Data provided -

══════════

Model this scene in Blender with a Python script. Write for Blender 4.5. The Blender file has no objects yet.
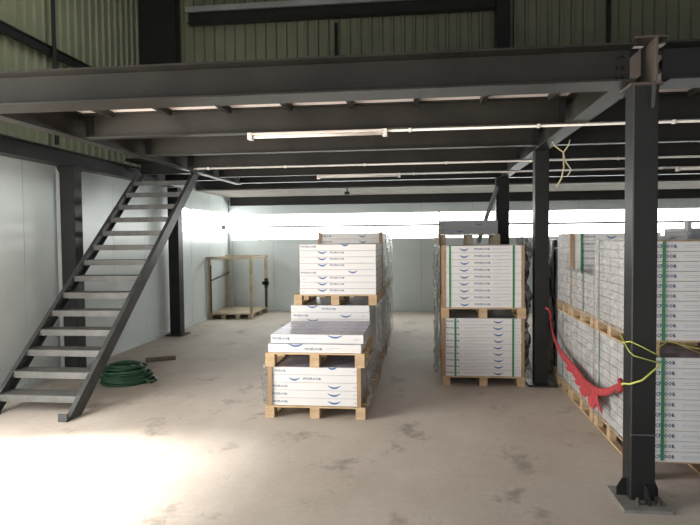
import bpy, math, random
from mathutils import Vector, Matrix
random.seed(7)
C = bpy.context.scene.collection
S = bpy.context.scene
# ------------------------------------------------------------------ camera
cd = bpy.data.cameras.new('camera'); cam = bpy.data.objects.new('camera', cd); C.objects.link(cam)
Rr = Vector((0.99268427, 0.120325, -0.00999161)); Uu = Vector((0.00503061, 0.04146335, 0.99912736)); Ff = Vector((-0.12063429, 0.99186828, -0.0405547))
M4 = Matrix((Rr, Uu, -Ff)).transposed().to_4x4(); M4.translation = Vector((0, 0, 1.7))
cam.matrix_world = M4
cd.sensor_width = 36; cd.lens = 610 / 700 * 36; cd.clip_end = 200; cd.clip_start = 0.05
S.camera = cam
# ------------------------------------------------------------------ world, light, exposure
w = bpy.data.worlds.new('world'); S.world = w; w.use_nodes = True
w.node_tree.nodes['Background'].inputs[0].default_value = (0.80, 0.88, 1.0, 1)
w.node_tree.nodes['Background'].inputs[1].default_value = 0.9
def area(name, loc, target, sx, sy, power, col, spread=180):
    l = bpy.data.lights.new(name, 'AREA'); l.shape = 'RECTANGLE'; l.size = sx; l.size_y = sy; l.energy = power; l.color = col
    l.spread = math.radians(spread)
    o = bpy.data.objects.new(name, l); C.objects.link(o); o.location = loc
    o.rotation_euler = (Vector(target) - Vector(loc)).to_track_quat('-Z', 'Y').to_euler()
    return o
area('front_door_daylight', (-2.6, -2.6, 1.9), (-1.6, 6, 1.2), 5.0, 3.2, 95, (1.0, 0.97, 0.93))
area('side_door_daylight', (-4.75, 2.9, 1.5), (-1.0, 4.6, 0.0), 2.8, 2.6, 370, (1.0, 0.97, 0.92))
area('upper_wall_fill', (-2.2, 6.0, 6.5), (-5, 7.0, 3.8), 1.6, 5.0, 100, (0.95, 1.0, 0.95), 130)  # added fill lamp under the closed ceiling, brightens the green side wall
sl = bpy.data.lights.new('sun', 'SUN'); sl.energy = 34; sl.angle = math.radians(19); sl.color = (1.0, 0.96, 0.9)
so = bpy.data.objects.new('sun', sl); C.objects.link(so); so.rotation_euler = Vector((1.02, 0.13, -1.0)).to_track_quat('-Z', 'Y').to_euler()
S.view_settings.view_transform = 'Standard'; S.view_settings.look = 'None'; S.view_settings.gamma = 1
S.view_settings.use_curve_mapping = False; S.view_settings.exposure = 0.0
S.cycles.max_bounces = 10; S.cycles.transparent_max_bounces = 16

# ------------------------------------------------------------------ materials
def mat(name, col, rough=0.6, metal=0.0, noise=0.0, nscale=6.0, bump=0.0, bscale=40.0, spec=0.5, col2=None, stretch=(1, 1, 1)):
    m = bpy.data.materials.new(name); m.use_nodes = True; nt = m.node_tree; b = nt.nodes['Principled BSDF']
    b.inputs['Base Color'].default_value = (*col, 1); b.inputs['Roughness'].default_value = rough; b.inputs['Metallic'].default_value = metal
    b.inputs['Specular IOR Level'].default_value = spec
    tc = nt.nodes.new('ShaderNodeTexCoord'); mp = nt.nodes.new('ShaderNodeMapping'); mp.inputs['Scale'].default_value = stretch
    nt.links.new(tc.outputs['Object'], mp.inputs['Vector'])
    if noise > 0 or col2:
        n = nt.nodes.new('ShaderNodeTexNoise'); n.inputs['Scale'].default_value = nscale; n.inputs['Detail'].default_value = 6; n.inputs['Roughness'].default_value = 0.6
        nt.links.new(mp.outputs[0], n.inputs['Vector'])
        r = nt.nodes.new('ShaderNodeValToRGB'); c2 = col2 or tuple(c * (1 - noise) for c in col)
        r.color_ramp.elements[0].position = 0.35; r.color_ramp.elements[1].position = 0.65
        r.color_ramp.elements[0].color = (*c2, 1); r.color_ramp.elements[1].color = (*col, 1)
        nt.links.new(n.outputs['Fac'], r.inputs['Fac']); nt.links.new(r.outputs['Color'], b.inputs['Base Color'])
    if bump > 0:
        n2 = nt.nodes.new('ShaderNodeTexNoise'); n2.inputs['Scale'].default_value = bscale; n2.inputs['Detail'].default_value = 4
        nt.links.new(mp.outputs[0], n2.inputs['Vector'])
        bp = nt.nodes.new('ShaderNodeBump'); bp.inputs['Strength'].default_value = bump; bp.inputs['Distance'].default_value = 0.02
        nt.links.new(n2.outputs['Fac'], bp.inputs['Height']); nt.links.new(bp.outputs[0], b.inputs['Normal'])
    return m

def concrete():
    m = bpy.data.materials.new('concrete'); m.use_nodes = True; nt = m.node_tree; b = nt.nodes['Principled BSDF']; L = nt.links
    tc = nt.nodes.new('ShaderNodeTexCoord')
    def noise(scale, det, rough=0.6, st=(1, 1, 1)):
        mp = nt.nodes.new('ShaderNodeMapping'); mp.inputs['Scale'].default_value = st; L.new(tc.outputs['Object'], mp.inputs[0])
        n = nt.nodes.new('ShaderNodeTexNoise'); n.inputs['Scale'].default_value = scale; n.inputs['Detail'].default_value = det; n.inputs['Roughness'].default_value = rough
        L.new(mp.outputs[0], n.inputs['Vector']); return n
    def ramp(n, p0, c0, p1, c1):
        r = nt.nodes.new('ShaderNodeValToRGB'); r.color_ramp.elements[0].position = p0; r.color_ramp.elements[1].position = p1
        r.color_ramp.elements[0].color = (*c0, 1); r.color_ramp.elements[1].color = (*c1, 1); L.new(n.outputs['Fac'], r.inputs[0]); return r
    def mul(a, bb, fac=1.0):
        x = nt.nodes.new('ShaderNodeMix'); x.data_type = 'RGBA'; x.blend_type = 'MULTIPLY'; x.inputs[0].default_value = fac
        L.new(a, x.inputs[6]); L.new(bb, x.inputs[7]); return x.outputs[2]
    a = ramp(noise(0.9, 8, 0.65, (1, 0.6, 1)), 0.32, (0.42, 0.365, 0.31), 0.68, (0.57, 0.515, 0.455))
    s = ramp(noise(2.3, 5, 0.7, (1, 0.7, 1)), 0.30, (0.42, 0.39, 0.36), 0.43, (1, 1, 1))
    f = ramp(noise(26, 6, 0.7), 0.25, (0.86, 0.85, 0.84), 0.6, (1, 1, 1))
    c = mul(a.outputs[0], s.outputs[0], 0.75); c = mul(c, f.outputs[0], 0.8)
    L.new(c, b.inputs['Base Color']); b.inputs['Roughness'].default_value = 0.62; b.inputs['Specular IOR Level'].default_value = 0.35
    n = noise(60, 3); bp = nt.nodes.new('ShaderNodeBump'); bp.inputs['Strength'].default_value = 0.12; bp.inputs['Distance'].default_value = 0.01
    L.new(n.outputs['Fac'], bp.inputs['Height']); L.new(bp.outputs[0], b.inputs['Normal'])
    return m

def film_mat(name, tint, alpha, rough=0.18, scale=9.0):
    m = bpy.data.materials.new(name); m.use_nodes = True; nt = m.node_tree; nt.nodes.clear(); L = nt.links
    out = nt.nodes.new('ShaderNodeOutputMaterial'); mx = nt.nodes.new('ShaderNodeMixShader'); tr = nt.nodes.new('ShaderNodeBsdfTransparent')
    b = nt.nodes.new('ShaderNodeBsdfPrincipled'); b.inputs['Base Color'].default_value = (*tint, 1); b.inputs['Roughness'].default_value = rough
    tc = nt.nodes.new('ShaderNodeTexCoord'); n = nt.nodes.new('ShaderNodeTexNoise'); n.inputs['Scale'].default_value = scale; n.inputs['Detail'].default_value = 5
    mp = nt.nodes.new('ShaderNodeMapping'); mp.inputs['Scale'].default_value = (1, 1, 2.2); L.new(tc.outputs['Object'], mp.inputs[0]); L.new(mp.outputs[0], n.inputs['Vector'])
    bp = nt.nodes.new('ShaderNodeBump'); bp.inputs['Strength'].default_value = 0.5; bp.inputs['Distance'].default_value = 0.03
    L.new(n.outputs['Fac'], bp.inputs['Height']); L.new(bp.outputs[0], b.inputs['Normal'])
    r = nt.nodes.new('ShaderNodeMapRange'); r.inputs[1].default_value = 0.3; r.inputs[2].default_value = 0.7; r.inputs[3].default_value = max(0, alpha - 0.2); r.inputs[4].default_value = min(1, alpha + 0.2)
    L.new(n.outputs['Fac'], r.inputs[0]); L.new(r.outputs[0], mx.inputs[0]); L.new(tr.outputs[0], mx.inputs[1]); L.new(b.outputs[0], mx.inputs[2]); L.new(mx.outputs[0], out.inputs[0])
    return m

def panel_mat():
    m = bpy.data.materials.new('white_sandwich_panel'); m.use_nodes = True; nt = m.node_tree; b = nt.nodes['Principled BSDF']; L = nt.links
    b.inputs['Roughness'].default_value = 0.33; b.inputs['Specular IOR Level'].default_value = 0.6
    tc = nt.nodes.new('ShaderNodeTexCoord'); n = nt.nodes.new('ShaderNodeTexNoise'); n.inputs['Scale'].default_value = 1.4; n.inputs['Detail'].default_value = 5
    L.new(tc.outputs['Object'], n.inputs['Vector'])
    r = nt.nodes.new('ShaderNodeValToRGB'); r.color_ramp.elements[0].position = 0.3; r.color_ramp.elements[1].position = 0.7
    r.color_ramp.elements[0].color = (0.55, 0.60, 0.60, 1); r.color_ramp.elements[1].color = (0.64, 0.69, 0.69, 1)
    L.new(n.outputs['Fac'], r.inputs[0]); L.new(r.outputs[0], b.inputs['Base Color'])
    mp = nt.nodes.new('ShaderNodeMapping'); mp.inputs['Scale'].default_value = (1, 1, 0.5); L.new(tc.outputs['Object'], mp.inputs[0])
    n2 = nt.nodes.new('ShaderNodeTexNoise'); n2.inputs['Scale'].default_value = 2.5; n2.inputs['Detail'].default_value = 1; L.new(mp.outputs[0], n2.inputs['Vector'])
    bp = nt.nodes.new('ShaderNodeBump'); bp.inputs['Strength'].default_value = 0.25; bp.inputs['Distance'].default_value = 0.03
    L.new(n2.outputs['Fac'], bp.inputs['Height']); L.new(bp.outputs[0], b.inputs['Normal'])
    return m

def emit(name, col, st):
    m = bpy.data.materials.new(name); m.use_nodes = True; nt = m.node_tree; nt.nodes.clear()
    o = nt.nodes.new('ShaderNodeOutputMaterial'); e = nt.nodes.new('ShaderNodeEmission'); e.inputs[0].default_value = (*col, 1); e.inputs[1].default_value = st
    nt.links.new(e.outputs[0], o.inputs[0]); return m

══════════

State how many lines of the listing include "scene", and nothing more.

3